A obra aborda a ideia de que cada pessoa tem uma multiplicidade de identidades, cada uma criada pela percepção de outra pessoa. Essa visão de que existem tantos 'eus' quantas são as pessoas que nos conhecem coloca em questão a própria noção de uma identidade fixa e única. Como Pirandello habilmente demonstra, nossa autoconceção está frequentemente em conflito com as múltiplas imagens que os outros têm de nós. Esta obra retrata a dissonância profunda entre aquilo que percecionamos ser o nosso "verdadeiro eu", e aquilo que é aos olhos de cada um dos outros indivíduos e da sociedade como um todo. Magistral!

"A ideia de que os outros viam em mim alguém que não era o 'eu' que eu conhecia, um 'eu' que apenas eles podiam conhecer, ao olharem para mim de fora, com olhos que não eram os meus, olhos que me conferiam um aspeto destinado a permanecer sempre estranho a mim, embora fosse um aspeto que estava em mim, um aspeto que era meu para eles (um 'meu', quer dizer, que não era para mim!)—uma vida na qual, embora fosse a minha, eu não tinha poder de penetrar—esta ideia não me dava descanso."

"E agora, veja só o que me aconteceu! O facto era que eu não me conhecia a mim mesmo, não possuía para mim qualquer realidade própria, mas estava num estado constante de fusão semi-fluida, semi-moldável; os outros conheciam-me, cada um à sua maneira, de acordo com a realidade que me haviam conferido; ou seja, eles viam em mim um Moscarda que não era eu, na medida em que eu, propriamente dito, não era ninguém para mim mesmo; havia tantos Moscardas quantos eram os outros indivíduos, e todos eles eram mais reais do que eu, que não tinha, repito, qualquer realidade, no que me dizia respeito."

"Porque aquele Gengè dela existia, enquanto eu, para ela, não existia de todo, nunca tinha existido. A minha realidade para ela residia naquele Gengè que ela havia moldado, um ser com pensamentos, gostos e emoções que não eram meus, e que eu nunca teria conseguido alterar no mínimo que fosse, sem correr o risco de me tornar imediatamente num outro ser que ela não teria reconhecido, um estranho, que ela já não seria capaz de compreender ou de amar."

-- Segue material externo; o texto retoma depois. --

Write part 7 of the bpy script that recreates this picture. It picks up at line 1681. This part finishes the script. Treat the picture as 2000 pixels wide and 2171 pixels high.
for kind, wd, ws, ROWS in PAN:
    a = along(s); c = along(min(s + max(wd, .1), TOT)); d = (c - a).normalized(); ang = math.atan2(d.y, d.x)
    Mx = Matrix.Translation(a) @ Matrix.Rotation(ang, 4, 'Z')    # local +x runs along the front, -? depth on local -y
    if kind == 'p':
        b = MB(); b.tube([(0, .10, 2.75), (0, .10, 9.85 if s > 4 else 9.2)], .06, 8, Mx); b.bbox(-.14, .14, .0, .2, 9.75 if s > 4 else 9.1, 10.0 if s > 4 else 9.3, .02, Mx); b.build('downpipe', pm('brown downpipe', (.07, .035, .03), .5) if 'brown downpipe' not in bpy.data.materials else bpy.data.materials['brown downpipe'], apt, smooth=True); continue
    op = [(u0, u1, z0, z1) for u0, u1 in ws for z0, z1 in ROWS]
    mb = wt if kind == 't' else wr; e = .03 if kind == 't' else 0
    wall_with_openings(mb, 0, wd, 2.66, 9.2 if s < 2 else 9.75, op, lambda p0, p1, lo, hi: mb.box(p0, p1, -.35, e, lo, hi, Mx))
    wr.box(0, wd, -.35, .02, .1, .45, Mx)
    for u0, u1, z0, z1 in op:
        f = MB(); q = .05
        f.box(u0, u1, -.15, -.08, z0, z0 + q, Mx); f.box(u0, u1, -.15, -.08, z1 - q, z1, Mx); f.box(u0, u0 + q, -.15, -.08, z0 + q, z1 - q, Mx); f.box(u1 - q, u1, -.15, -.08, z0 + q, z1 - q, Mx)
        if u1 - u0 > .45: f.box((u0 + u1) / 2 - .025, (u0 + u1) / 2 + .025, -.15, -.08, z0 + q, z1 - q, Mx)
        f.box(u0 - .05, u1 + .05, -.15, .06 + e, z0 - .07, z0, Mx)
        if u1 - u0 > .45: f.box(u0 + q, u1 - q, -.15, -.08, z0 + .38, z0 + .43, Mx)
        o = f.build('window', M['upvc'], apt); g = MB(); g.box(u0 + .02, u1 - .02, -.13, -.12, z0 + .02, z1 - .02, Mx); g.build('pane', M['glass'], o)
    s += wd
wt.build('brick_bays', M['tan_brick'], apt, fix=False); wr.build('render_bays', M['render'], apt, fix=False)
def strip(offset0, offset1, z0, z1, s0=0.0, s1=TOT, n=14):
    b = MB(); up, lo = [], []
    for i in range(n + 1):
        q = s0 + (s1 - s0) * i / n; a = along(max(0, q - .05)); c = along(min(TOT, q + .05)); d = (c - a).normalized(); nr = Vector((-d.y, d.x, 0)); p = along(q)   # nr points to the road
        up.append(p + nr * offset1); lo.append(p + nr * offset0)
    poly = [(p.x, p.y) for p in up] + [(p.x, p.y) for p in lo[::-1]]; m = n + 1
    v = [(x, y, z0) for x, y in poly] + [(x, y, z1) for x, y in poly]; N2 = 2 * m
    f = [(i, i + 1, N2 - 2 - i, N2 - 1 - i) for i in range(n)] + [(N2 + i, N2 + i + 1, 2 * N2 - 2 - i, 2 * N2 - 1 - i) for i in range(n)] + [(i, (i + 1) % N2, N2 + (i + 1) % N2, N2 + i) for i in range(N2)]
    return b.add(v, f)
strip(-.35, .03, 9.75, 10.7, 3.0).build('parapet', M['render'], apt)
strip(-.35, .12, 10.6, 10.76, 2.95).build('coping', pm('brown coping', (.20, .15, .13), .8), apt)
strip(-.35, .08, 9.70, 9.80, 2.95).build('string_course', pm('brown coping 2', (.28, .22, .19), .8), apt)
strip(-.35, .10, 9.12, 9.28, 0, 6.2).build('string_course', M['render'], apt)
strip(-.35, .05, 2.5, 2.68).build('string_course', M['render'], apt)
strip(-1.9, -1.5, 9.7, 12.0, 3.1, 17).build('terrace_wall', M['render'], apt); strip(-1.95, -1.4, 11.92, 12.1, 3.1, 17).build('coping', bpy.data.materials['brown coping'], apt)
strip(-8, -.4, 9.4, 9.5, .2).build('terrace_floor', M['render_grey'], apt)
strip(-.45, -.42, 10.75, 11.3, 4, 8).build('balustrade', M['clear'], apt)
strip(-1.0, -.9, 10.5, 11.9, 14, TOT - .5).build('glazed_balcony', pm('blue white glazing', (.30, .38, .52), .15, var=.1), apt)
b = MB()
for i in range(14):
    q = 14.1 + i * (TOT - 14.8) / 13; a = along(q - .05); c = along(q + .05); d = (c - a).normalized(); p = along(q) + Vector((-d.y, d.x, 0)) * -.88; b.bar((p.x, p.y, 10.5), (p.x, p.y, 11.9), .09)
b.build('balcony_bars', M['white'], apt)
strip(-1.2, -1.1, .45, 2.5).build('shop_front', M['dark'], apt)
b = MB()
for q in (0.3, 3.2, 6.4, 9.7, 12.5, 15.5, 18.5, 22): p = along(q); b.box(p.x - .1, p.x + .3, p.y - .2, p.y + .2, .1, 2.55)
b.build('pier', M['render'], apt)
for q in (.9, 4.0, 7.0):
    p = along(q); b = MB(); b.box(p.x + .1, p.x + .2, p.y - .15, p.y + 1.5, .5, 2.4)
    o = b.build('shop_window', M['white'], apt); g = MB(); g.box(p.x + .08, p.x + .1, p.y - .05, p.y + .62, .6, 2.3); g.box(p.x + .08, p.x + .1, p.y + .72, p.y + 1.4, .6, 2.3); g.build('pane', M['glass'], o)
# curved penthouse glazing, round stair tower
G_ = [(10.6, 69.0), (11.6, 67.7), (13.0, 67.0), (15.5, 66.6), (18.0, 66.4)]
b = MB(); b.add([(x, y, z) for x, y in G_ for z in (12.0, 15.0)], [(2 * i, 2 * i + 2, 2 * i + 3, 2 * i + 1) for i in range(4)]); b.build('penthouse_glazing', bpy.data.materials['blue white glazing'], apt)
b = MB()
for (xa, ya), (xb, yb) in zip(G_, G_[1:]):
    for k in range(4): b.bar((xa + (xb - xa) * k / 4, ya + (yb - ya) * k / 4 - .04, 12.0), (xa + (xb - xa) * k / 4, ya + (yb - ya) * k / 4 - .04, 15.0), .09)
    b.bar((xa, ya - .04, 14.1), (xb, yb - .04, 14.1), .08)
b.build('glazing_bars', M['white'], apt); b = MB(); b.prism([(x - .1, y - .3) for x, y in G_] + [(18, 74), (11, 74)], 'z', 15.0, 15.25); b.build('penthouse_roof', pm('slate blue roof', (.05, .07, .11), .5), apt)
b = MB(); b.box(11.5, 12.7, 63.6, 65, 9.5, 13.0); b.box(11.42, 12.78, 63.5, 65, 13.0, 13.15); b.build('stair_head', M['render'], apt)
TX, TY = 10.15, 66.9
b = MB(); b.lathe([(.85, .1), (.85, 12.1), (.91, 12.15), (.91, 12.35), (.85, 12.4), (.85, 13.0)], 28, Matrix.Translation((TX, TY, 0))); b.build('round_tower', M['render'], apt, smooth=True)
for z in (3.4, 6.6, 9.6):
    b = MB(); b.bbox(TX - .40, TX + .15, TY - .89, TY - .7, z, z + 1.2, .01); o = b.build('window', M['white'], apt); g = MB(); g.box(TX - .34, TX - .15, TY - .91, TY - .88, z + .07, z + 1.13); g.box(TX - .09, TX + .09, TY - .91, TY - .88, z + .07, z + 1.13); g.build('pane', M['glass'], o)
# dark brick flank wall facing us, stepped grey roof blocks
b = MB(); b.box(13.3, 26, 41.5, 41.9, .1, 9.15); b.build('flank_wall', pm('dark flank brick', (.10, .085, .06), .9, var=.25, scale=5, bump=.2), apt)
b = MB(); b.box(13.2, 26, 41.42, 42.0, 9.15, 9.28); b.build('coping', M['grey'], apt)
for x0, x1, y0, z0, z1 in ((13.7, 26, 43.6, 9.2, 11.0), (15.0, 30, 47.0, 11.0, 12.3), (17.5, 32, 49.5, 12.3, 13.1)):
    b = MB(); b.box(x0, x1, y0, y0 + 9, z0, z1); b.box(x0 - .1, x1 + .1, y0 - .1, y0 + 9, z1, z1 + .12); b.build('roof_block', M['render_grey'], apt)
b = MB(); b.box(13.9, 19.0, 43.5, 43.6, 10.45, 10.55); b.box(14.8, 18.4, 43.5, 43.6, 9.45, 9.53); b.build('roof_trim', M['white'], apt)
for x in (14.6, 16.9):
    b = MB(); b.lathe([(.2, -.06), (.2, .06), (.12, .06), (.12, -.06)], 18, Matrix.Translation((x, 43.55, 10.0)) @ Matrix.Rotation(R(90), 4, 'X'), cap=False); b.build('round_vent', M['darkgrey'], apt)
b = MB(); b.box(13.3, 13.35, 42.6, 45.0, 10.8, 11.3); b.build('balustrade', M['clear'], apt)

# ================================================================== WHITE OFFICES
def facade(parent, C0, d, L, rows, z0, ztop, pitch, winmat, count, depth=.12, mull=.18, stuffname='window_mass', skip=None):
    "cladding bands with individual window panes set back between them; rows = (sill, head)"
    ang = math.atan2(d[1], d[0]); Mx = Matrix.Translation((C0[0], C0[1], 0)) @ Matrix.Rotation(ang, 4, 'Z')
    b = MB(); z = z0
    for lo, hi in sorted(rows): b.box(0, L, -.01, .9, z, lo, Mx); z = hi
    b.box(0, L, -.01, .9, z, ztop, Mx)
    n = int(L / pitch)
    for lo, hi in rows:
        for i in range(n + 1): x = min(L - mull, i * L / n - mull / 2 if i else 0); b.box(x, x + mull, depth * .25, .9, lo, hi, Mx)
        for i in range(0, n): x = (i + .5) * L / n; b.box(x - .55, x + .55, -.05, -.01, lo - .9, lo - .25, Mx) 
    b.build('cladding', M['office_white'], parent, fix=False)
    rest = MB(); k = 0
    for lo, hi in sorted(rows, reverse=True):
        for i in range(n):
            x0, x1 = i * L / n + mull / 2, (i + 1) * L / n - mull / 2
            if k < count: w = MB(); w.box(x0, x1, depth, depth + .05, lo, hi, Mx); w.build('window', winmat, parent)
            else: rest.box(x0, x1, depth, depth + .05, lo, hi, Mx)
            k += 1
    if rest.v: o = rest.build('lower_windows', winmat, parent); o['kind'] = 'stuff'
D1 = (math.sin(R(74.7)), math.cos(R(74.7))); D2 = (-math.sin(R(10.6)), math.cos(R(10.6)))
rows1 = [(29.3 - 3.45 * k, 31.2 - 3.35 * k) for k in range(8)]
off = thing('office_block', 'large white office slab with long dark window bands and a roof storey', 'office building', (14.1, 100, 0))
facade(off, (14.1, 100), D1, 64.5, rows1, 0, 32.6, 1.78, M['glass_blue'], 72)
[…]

"Então pensas, não é, que apenas as casas são construídas? Estou constantemente a construir-me a mim mesmo e a construir-te a ti, e tu estás a fazer o mesmo, inversamente. E a construção dura enquanto o material das nossas emoções não se desmorona e enquanto o cimento da nossa vontade se mantém firme. Por que pensas, de outra forma, que a firmeza de vontade e a constância de sentimento são tão recomendadas a ti? Deixa a vontade vacilar um pouco, deixa as emoções alterarem-se por um fio de cabelo, sofrerem uma mudança ainda que ligeira, e adeus à realidade como a conhecemos! Tornamo-nos imediatamente cientes de que não era nada mais do que uma ilusão da nossa parte."

Os trechos citados ilustram perfeitamente essa temática. A percepção de que os outros veem uma versão de nós que é inacessível e estranha para nós mesmos é um pensamento inquietante e revelador. Essa ideia de que somos um mosaico de identidades, cada uma dependente da perspectiva de outra pessoa, é tanto intrigante quanto perturbadora.

A obra de Pirandello, portanto, não é apenas uma narrativa fascinante, mas também um convite à reflexão sobre a natureza fluida da identidade e sobre como somos moldados tanto por nossas próprias percepções quanto pelas percepções dos outros. É, de fato, uma leitura magistral que permanece relevante e provocativa.